↓

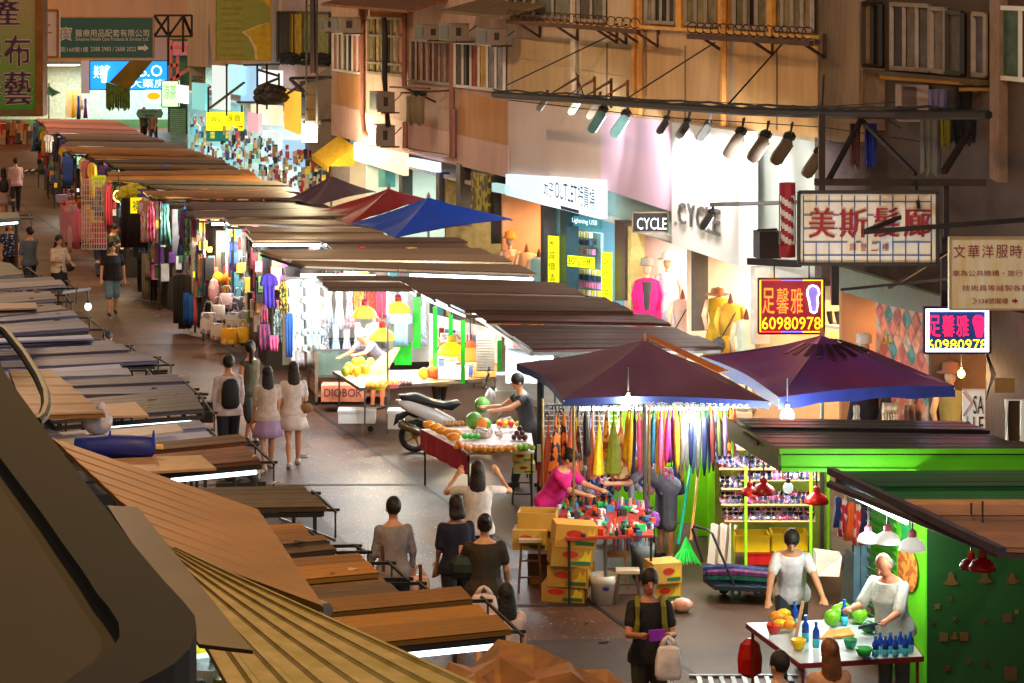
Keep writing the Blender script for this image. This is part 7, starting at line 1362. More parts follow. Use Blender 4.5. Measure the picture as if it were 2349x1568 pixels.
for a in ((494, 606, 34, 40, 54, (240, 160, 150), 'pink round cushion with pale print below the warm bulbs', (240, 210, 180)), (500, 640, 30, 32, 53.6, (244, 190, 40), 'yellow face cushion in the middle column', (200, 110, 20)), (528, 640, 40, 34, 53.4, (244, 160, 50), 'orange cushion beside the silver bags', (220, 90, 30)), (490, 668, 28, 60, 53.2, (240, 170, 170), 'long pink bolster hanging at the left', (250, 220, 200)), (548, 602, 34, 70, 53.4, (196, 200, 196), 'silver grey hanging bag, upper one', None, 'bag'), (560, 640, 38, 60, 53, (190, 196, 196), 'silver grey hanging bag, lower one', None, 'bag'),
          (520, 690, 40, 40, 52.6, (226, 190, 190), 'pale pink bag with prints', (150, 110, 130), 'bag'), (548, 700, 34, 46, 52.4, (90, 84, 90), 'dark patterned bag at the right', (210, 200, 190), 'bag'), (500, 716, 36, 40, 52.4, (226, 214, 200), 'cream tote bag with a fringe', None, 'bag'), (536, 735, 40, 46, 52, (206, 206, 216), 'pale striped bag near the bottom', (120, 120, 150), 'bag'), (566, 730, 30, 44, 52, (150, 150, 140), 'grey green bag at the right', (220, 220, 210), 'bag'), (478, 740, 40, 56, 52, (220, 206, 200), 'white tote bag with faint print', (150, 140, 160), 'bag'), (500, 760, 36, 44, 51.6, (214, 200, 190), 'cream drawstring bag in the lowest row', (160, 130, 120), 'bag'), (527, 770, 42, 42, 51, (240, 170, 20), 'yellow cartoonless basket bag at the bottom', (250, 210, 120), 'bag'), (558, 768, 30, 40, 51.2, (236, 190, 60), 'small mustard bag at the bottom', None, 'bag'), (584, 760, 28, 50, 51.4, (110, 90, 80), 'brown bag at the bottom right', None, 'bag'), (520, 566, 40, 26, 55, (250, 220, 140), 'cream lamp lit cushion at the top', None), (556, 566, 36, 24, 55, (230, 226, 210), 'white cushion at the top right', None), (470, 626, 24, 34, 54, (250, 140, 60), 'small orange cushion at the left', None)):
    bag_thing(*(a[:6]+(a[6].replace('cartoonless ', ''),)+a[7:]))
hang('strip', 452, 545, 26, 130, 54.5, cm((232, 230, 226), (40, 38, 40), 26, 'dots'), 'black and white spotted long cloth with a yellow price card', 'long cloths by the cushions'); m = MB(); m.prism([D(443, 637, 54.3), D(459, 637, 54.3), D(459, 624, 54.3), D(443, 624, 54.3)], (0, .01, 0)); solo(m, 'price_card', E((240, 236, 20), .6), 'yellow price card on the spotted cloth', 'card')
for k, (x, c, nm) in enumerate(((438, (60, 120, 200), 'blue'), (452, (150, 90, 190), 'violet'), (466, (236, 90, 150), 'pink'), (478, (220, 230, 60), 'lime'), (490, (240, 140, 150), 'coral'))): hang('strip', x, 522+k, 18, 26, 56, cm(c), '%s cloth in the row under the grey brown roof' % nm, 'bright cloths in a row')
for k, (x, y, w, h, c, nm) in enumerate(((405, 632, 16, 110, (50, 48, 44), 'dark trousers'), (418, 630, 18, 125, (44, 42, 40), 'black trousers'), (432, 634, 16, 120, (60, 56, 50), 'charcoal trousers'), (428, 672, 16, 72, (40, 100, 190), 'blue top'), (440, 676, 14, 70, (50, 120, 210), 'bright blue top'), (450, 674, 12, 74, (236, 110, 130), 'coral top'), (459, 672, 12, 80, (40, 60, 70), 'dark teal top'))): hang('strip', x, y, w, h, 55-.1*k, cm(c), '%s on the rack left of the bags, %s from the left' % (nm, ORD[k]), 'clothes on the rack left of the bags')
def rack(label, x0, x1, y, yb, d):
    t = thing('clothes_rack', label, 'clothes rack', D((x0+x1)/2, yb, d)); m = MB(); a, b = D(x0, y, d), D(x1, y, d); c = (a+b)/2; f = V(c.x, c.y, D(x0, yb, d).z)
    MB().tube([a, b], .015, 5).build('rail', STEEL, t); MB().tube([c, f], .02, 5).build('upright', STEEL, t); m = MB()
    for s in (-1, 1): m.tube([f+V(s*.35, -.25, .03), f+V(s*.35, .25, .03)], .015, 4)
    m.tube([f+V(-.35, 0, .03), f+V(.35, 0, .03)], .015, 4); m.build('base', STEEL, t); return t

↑

The data above should be repeated exactly, minus any pictures.

Keep writing the Blender script for this image. This is part 7, starting at line 1362. More parts follow. Use Blender 4.5. Measure the picture as if it were 2349x1568 pixels.
for a in ((494, 606, 34, 40, 54, (240, 160, 150), 'pink round cushion with pale print below the warm bulbs', (240, 210, 180)), (500, 640, 30, 32, 53.6, (244, 190, 40), 'yellow face cushion in the middle column', (200, 110, 20)), (528, 640, 40, 34, 53.4, (244, 160, 50), 'orange cushion beside the silver bags', (220, 90, 30)), (490, 668, 28, 60, 53.2, (240, 170, 170), 'long pink bolster hanging at the left', (250, 220, 200)), (548, 602, 34, 70, 53.4, (196, 200, 196), 'silver grey hanging bag, upper one', None, 'bag'), (560, 640, 38, 60, 53, (190, 196, 196), 'silver grey hanging bag, lower one', None, 'bag'),
          (520, 690, 40, 40, 52.6, (226, 190, 190), 'pale pink bag with prints', (150, 110, 130), 'bag'), (548, 700, 34, 46, 52.4, (90, 84, 90), 'dark patterned bag at the right', (210, 200, 190), 'bag'), (500, 716, 36, 40, 52.4, (226, 214, 200), 'cream tote bag with a fringe', None, 'bag'), (536, 735, 40, 46, 52, (206, 206, 216), 'pale striped bag near the bottom', (120, 120, 150), 'bag'), (566, 730, 30, 44, 52, (150, 150, 140), 'grey green bag at the right', (220, 220, 210), 'bag'), (478, 740, 40, 56, 52, (220, 206, 200), 'white tote bag with faint print', (150, 140, 160), 'bag'), (500, 760, 36, 44, 51.6, (214, 200, 190), 'cream drawstring bag in the lowest row', (160, 130, 120), 'bag'), (527, 770, 42, 42, 51, (240, 170, 20), 'yellow cartoonless basket bag at the bottom', (250, 210, 120), 'bag'), (558, 768, 30, 40, 51.2, (236, 190, 60), 'small mustard bag at the bottom', None, 'bag'), (584, 760, 28, 50, 51.4, (110, 90, 80), 'brown bag at the bottom right', None, 'bag'), (520, 566, 40, 26, 55, (250, 220, 140), 'cream lamp lit cushion at the top', None), (556, 566, 36, 24, 55, (230, 226, 210), 'white cushion at the top right', None), (470, 626, 24, 34, 54, (250, 140, 60), 'small orange cushion at the left', None)):
    bag_thing(*(a[:6]+(a[6].replace('cartoonless ', ''),)+a[7:]))
hang('strip', 452, 545, 26, 130, 54.5, cm((232, 230, 226), (40, 38, 40), 26, 'dots'), 'black and white spotted long cloth with a yellow price card', 'long cloths by the cushions'); m = MB(); m.prism([D(443, 637, 54.3), D(459, 637, 54.3), D(459, 624, 54.3), D(443, 624, 54.3)], (0, .01, 0)); solo(m, 'price_card', E((240, 236, 20), .6), 'yellow price card on the spotted cloth', 'card')
for k, (x, c, nm) in enumerate(((438, (60, 120, 200), 'blue'), (452, (150, 90, 190), 'violet'), (466, (236, 90, 150), 'pink'), (478, (220, 230, 60), 'lime'), (490, (240, 140, 150), 'coral'))): hang('strip', x, 522+k, 18, 26, 56, cm(c), '%s cloth in the row under the grey brown roof' % nm, 'bright cloths in a row')
for k, (x, y, w, h, c, nm) in enumerate(((405, 632, 16, 110, (50, 48, 44), 'dark trousers'), (418, 630, 18, 125, (44, 42, 40), 'black trousers'), (432, 634, 16, 120, (60, 56, 50), 'charcoal trousers'), (428, 672, 16, 72, (40, 100, 190), 'blue top'), (440, 676, 14, 70, (50, 120, 210), 'bright blue top'), (450, 674, 12, 74, (236, 110, 130), 'coral top'), (459, 672, 12, 80, (40, 60, 70), 'dark teal top'))): hang('strip', x, y, w, h, 55-.1*k, cm(c), '%s on the rack left of the bags, %s from the left' % (nm, ORD[k]), 'clothes on the rack left of the bags')
def rack(label, x0, x1, y, yb, d):
    t = thing('clothes_rack', label, 'clothes rack', D((x0+x1)/2, yb, d)); m = MB(); a, b = D(x0, y, d), D(x1, y, d); c = (a+b)/2; f = V(c.x, c.y, D(x0, yb, d).z)
    MB().tube([a, b], .015, 5).build('rail', STEEL, t); MB().tube([c, f], .02, 5).build('upright', STEEL, t); m = MB()
    for s in (-1, 1): m.tube([f+V(s*.35, -.25, .03), f+V(s*.35, .25, .03)], .015, 4)
    m.tube([f+V(-.35, 0, .03), f+V(.35, 0, .03)], .015, 4); m.build('base', STEEL, t); return t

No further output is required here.